巷の情報によると、猿渡氏の祖先は藤原姓で、平安時代に橘樹郡猿渡村(神奈川区菅村)へ移り「猿渡」を名乗ったとされる。現在、菅田町にバス停名として「猿渡」が残る。
猿渡氏は鎌倉幕府に仕えて武蔵国政所別当となり、武蔵国総社の神主を兼務。以後、代々大宮司を務めた。戦国時代は武士としても活躍し、後北条氏の被官で佐江戸城の城主になる。後北条氏滅亡後は、家康の計らいもあり大宮司職に専念。
江戸末期の大宮司で国学者の猿渡盛章は、杉山神社研究に没頭。自ら有力論社を巡って証拠集めをし、式内社比定を行った。
猿渡一族の分布は、神奈川区菅田町→港北区新吉田町→都筑区佐江戸町という流れだったのか。菅田にも杉山社があって、雰囲気の良い神社だった。猿渡氏は、杉山神社の拡散に関わっていたのかな?

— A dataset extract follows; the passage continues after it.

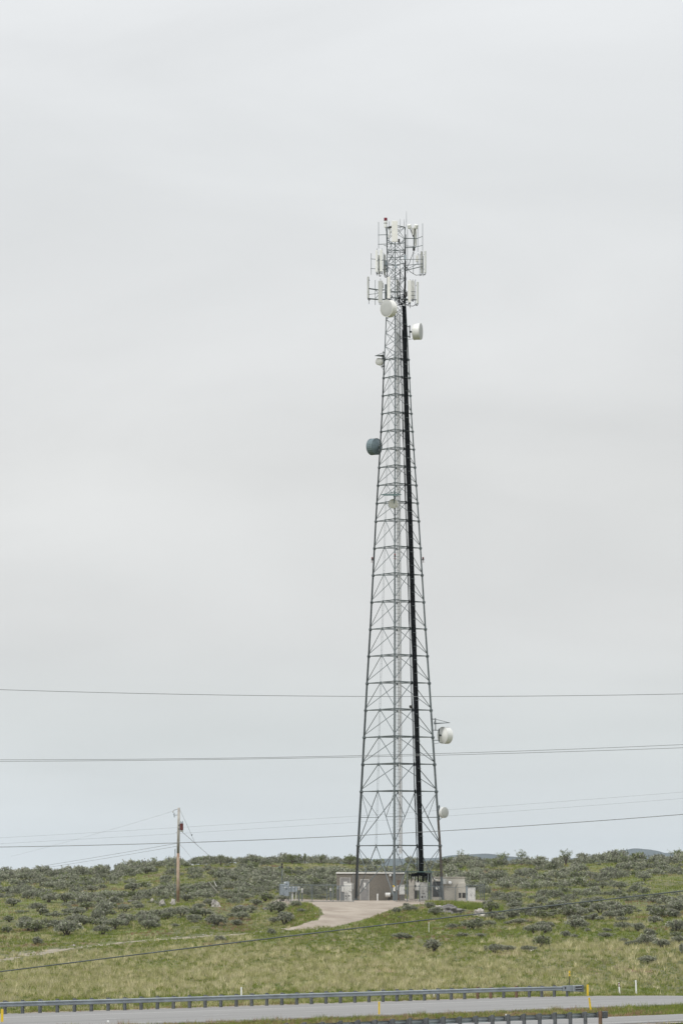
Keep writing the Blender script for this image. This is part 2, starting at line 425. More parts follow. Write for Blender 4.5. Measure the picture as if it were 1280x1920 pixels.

いずれにせよ、猿渡盛章は親族が関連する新吉田社を式内社とせず、西八朔社を選んだことになる。血縁を排してまで比定したのなら、学者として厳格な方だったのかも知れない。
御祭神
主座(杉山社の本来の祭神)は、五十猛命のみ。
明治の神社合祀に至るまでの長い間、主祭神だけを祀り続けたことは、この神社の真正さを裏付ける証拠のようにも感じます。
周辺の地形
この辺は、谷戸が入り組んだ台地。
鶴見川水系に広がる杉山神社は、川沿いの高台に位置することが多いですが、新吉田社は川から少し奥まった場所にあります。
標高は32mほどですが、木に覆われているので景色は見えません。
断面図をみると、鳥居から一気に18m上っていています。早渕川に面した緩やかな谷戸側ではなく、台地の裏側の崖が表参道になったのには、何か意図があったのでしょうか?(落人伝説のような…隠したかったとか…)

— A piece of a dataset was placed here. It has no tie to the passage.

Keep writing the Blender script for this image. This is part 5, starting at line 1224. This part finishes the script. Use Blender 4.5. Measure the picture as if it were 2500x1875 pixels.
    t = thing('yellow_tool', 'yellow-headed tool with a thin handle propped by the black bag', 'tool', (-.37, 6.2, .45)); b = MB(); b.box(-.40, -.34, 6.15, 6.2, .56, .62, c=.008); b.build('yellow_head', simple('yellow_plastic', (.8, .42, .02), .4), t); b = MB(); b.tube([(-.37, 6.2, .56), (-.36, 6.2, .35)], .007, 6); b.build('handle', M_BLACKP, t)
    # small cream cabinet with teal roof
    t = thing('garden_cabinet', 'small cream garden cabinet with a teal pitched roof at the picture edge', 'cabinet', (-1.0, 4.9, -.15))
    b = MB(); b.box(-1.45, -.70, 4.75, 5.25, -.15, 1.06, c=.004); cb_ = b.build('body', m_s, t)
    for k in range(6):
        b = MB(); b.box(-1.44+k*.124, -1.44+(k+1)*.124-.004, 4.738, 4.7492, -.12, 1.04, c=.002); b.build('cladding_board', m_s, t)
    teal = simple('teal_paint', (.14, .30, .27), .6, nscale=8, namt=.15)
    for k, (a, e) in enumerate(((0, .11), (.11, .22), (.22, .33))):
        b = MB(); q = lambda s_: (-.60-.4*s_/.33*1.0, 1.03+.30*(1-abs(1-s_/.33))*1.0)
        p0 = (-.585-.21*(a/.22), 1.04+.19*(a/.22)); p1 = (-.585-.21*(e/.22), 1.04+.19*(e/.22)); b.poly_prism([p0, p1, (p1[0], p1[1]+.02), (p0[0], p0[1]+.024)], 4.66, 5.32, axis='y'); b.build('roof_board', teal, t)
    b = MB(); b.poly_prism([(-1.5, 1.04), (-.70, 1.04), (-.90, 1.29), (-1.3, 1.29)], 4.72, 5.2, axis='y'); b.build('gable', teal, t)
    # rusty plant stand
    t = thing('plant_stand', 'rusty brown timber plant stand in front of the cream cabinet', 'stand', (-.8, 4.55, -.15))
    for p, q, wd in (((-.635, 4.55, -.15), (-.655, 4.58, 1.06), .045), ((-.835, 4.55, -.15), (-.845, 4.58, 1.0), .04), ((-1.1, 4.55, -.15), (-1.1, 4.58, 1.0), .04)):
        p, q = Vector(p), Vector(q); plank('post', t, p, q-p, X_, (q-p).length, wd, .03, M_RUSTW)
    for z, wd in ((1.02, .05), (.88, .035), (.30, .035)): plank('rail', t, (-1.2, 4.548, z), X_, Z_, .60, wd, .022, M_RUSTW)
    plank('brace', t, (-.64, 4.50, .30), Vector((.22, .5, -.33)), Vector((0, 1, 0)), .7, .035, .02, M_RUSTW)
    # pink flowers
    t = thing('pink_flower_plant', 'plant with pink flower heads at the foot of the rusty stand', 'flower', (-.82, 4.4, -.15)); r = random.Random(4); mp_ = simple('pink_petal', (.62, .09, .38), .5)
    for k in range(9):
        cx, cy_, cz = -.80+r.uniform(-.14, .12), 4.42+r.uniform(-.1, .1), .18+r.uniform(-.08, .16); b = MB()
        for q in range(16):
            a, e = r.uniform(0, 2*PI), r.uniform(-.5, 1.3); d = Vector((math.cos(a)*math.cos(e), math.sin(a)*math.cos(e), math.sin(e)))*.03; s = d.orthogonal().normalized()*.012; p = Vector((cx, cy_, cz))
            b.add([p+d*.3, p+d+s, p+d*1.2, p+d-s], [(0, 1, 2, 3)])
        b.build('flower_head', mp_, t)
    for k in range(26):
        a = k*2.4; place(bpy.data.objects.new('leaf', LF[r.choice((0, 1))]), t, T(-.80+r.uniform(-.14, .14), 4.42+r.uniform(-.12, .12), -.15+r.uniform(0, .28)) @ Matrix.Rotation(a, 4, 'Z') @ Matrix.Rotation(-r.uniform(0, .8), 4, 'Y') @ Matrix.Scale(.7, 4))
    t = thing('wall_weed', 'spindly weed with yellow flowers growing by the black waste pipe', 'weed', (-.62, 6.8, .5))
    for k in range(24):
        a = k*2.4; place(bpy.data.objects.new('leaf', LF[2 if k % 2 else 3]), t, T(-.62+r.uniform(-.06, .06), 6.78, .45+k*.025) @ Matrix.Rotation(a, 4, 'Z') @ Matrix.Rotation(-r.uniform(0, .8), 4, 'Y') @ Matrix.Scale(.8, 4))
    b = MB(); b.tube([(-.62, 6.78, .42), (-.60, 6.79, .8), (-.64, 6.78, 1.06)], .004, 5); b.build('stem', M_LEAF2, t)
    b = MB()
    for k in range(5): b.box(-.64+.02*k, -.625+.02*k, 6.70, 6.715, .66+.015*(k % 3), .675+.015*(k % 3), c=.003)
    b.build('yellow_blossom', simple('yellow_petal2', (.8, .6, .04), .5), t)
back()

今でも、神社巡りをする人々が迷うようです。そこだけ、ひっそりとした神秘的な空気をまとっています。
近隣にある遺跡や古地名
杉山神社の創建は弥生時代後期に遡り、その始祖は古代氏族・忌部氏とも言われます。周辺に古代遺跡が存在すれば、古くからその地が栄えていたことを示し、神社の創建も古い可能性があります。
遺跡
現在、第三京浜が通る早渕台。その先端東側の北川には縄文期の貝塚などの遺跡、その中央西側には弥生時代の巨大環濠集落・権太原遺跡がありました。
古地名
この地域には神秘的な古地名が明治まで残っていました。
御霊(ゴリョウ)、神隠(カミカクシ)、さらには貝塚など。歴史的にも地形的にも由来がありそうな地名が目白押し。
これらを見ていると、式内社有力候補である気がして来ました。
式内社か否か?
新吉田社を式内社とする根拠として、歴史研究家は次の3つを挙げています。
確かに、先のグーグルマップを見ると、神社の南に「森」農園があり、両脇を山に囲まれている。
ただ、この状況証拠だけで式内社と言い切れるかな…。なお、物的証拠である新吉田社の神宝や由緒書は、別当寺の正福寺に保管されていたが、火災にあって焼失したという。(別当寺で由緒品不明は、あるある常套手段)
早渕川流域における杉山神社の密集状況から、この周辺が杉山社のルーツである可能性は高いと思います(高濃度の所が発祥源なのは自然の摂理)。ただ、杉山社の起源が弥生末期(200年ごろ)まで遡るなら、延喜式が編纂された900年代まで約700年も間があり、その間に様々な社会変化があったはず。その間、この地域や新吉田社が、ずっと栄え続けていたのかどうか?
素朴な疑問として…
式内社は南武蔵に11社、都筑郡には杉山社1社しかありません。
平安時代までに「新吉田社は霊験あらたか」の噂が都まで伝わるには、よっぽどの奇跡的現象が起こるか、都筑郡衙または都との強いパイプがないと難しい。役人がわざわざ来て調査し、都に戻って報告して認定されるまでには、有力者の精力的なプッシュが必要だったと思うのです。
森氏や猿渡氏が、その原動力となったのでしょうか。
う〜ん。結局、何も分からないまま、今回はこれで終了。
でも、この地形は昔からずっと変わっていない。
恐らく、大切に守られた場所だったんだろうな。